Job | Retype each line of the material exactly, please, skipping any picture in it.

Provided records |
============

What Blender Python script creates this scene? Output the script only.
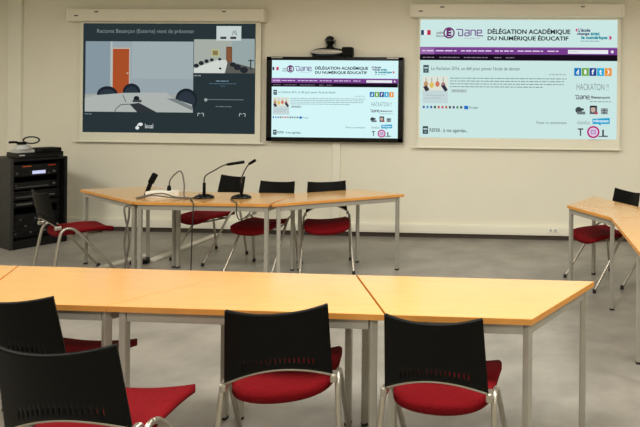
import bpy, bmesh, math, random
from mathutils import Matrix, Vector
random.seed(7)
for o in list(bpy.data.objects): bpy.data.objects.remove(o, do_unlink=True)
C = bpy.context.scene.collection
S = bpy.context.scene
R = math.radians

# ------------------------------------------------------------------ camera
cam_d = bpy.data.cameras.new('camera'); cam = bpy.data.objects.new('camera', cam_d); C.objects.link(cam)
F, CX, CY, YAW, ROLL, H = 554.77, 509.97, 107.32, .0475, .0097, 1.5973
cam_d.sensor_fit = 'HORIZONTAL'; cam_d.sensor_width = 36; cam_d.lens = F/640*36
cam_d.shift_x = -(CX-320)/640; cam_d.shift_y = -(213.5-CY)/640
cam_d.clip_start = .02
fw = Vector((-math.sin(YAW), math.cos(YAW), 0)); rt = Vector((math.cos(YAW), math.sin(YAW), 0)); up = Vector((0, 0, 1))
cr, sr = math.cos(ROLL), math.sin(ROLL)
cx_ = rt*cr+up*sr; cy_ = rt*-sr+up*cr; cz_ = -fw
cam.matrix_world = Matrix(((cx_.x, cy_.x, cz_.x, 0), (cx_.y, cy_.y, cz_.y, 0), (cx_.z, cy_.z, cz_.z, H), (0, 0, 0, 1)))
S.camera = cam
# ------------------------------------------------------------------ world, exposure
w = bpy.data.worlds.new('world'); S.world = w; w.use_nodes = True
w.node_tree.nodes['Background'].inputs[0].default_value = (1, .93, .82, 1)
w.node_tree.nodes['Background'].inputs[1].default_value = .0
S.view_settings.view_transform = 'Standard'; S.view_settings.look = 'None'
S.view_settings.exposure = 0; S.view_settings.gamma = 1; S.view_settings.use_curve_mapping = False
# ceiling luminaires (built further down): x, y, watts
LAMP_COLOUR = (1, .985, .92)
LAMPS = [(-3.2, 2.2, 50), (-.4, 2.2, 68), (2.0, 2.2, 50), (-3.3, 0, 40), (-.9, 0, 40), (1.6, 0, 40), (-1.6, 4.5, 30), (1.6, 4.5, 26), (-5.6, 3.6, 52)]

# ------------------------------------------------------------------ materials
def lin(c): 
    c = c/255
    return c/12.92 if c <= .04045 else ((c+.055)/1.055)**2.4
def rgb(*c): return tuple(lin(v) for v in c)+(1,)
def mat(name, col, rough=.5, metal=0, noise=0, scale=8, stretch=(1, 1, 1), spec=.5, bump=0, rvar=0, detail=4):
    m = bpy.data.materials.new(name); m.use_nodes = True; nt = m.node_tree; b = nt.nodes['Principled BSDF']
    b.inputs['Roughness'].default_value = rough; b.inputs['Metallic'].default_value = metal
    b.inputs['Specular IOR Level'].default_value = spec
    b.inputs['Base Color'].default_value = col
    if noise or bump or rvar:
        tc = nt.nodes.new('ShaderNodeTexCoord'); mp = nt.nodes.new('ShaderNodeMapping'); mp.inputs['Scale'].default_value = stretch
        nz = nt.nodes.new('ShaderNodeTexNoise'); nz.inputs['Scale'].default_value = scale; nz.inputs['Detail'].default_value = detail
        nt.links.new(tc.outputs['Object'], mp.inputs[0]); nt.links.new(mp.outputs[0], nz.inputs[0])
        if noise:
            rp = nt.nodes.new('ShaderNodeValToRGB'); rp.color_ramp.elements[0].position = .3; rp.color_ramp.elements[1].position = .7
            rp.color_ramp.elements[0].color = tuple(c*(1-noise) for c in col[:3])+(1,)
            rp.color_ramp.elements[1].color = tuple(min(1, c*(1+noise)) for c in col[:3])+(1,)
            nt.links.new(nz.outputs[0], rp.inputs[0]); nt.links.new(rp.outputs[0], b.inputs['Base Color'])
        if bump:
            bp = nt.nodes.new('ShaderNodeBump'); bp.inputs['Strength'].default_value = bump; bp.inputs['Distance'].default_value = .01
            nt.links.new(nz.outputs[0], bp.inputs['Height']); nt.links.new(bp.outputs[0], b.inputs['Normal'])
        if rvar:
            mr = nt.nodes.new('ShaderNodeMapRange'); mr.inputs[3].default_value = rough-rvar; mr.inputs[4].default_value = rough+rvar
            nt.links.new(nz.outputs[0], mr.inputs[0]); nt.links.new(mr.outputs[0], b.inputs['Roughness'])
    return m
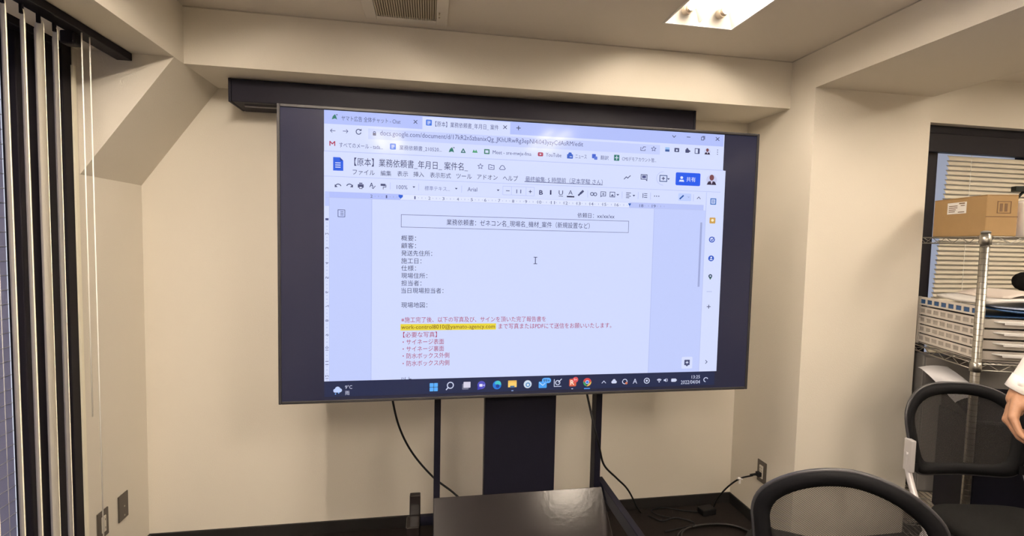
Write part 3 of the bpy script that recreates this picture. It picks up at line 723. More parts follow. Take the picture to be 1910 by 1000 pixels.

============

Result below |
What Blender Python script creates this scene? Output the script only.
import bpy, bmesh, math, random
from mathutils import Matrix, Vector
random.seed(7)
for o in list(bpy.data.objects): bpy.data.objects.remove(o, do_unlink=True)
C = bpy.context.scene.collection
S = bpy.context.scene
R = math.radians

# ------------------------------------------------------------------ camera
cam_d = bpy.data.cameras.new('camera'); cam = bpy.data.objects.new('camera', cam_d); C.objects.link(cam)
F, CX, CY, YAW, ROLL, H = 554.77, 509.97, 107.32, .0475, .0097, 1.5973
cam_d.sensor_fit = 'HORIZONTAL'; cam_d.sensor_width = 36; cam_d.lens = F/640*36
cam_d.shift_x = -(CX-320)/640; cam_d.shift_y = -(213.5-CY)/640
cam_d.clip_start = .02
fw = Vector((-math.sin(YAW), math.cos(YAW), 0)); rt = Vector((math.cos(YAW), math.sin(YAW), 0)); up = Vector((0, 0, 1))
cr, sr = math.cos(ROLL), math.sin(ROLL)
cx_ = rt*cr+up*sr; cy_ = rt*-sr+up*cr; cz_ = -fw
cam.matrix_world = Matrix(((cx_.x, cy_.x, cz_.x, 0), (cx_.y, cy_.y, cz_.y, 0), (cx_.z, cy_.z, cz_.z, H), (0, 0, 0, 1)))
S.camera = cam
# ------------------------------------------------------------------ world, exposure
w = bpy.data.worlds.new('world'); S.world = w; w.use_nodes = True
w.node_tree.nodes['Background'].inputs[0].default_value = (1, .93, .82, 1)
w.node_tree.nodes['Background'].inputs[1].default_value = .0
S.view_settings.view_transform = 'Standard'; S.view_settings.look = 'None'
S.view_settings.exposure = 0; S.view_settings.gamma = 1; S.view_settings.use_curve_mapping = False
# ceiling luminaires (built further down): x, y, watts
LAMP_COLOUR = (1, .985, .92)
LAMPS = [(-3.2, 2.2, 50), (-.4, 2.2, 68), (2.0, 2.2, 50), (-3.3, 0, 40), (-.9, 0, 40), (1.6, 0, 40), (-1.6, 4.5, 30), (1.6, 4.5, 26), (-5.6, 3.6, 52)]

# ------------------------------------------------------------------ materials
def lin(c): 
    c = c/255
    return c/12.92 if c <= .04045 else ((c+.055)/1.055)**2.4
def rgb(*c): return tuple(lin(v) for v in c)+(1,)
def mat(name, col, rough=.5, metal=0, noise=0, scale=8, stretch=(1, 1, 1), spec=.5, bump=0, rvar=0, detail=4):
    m = bpy.data.materials.new(name); m.use_nodes = True; nt = m.node_tree; b = nt.nodes['Principled BSDF']
    b.inputs['Roughness'].default_value = rough; b.inputs['Metallic'].default_value = metal
    b.inputs['Specular IOR Level'].default_value = spec
    b.inputs['Base Color'].default_value = col
    if noise or bump or rvar:
        tc = nt.nodes.new('ShaderNodeTexCoord'); mp = nt.nodes.new('ShaderNodeMapping'); mp.inputs['Scale'].default_value = stretch
        nz = nt.nodes.new('ShaderNodeTexNoise'); nz.inputs['Scale'].default_value = scale; nz.inputs['Detail'].default_value = detail
        nt.links.new(tc.outputs['Object'], mp.inputs[0]); nt.links.new(mp.outputs[0], nz.inputs[0])
        if noise:
            rp = nt.nodes.new('ShaderNodeValToRGB'); rp.color_ramp.elements[0].position = .3; rp.color_ramp.elements[1].position = .7
            rp.color_ramp.elements[0].color = tuple(c*(1-noise) for c in col[:3])+(1,)
            rp.color_ramp.elements[1].color = tuple(min(1, c*(1+noise)) for c in col[:3])+(1,)
            nt.links.new(nz.outputs[0], rp.inputs[0]); nt.links.new(rp.outputs[0], b.inputs['Base Color'])
        if bump:
            bp = nt.nodes.new('ShaderNodeBump'); bp.inputs['Strength'].default_value = bump; bp.inputs['Distance'].default_value = .01
            nt.links.new(nz.outputs[0], bp.inputs['Height']); nt.links.new(bp.outputs[0], b.inputs['Normal'])
        if rvar:
            mr = nt.nodes.new('ShaderNodeMapRange'); mr.inputs[3].default_value = rough-rvar; mr.inputs[4].default_value = rough+rvar
            nt.links.new(nz.outputs[0], mr.inputs[0]); nt.links.new(mr.outputs[0], b.inputs['Roughness'])
    return m
Write part 3 of the bpy script that recreates this picture. It picks up at line 723. More parts follow. Take the picture to be 1910 by 1000 pixels.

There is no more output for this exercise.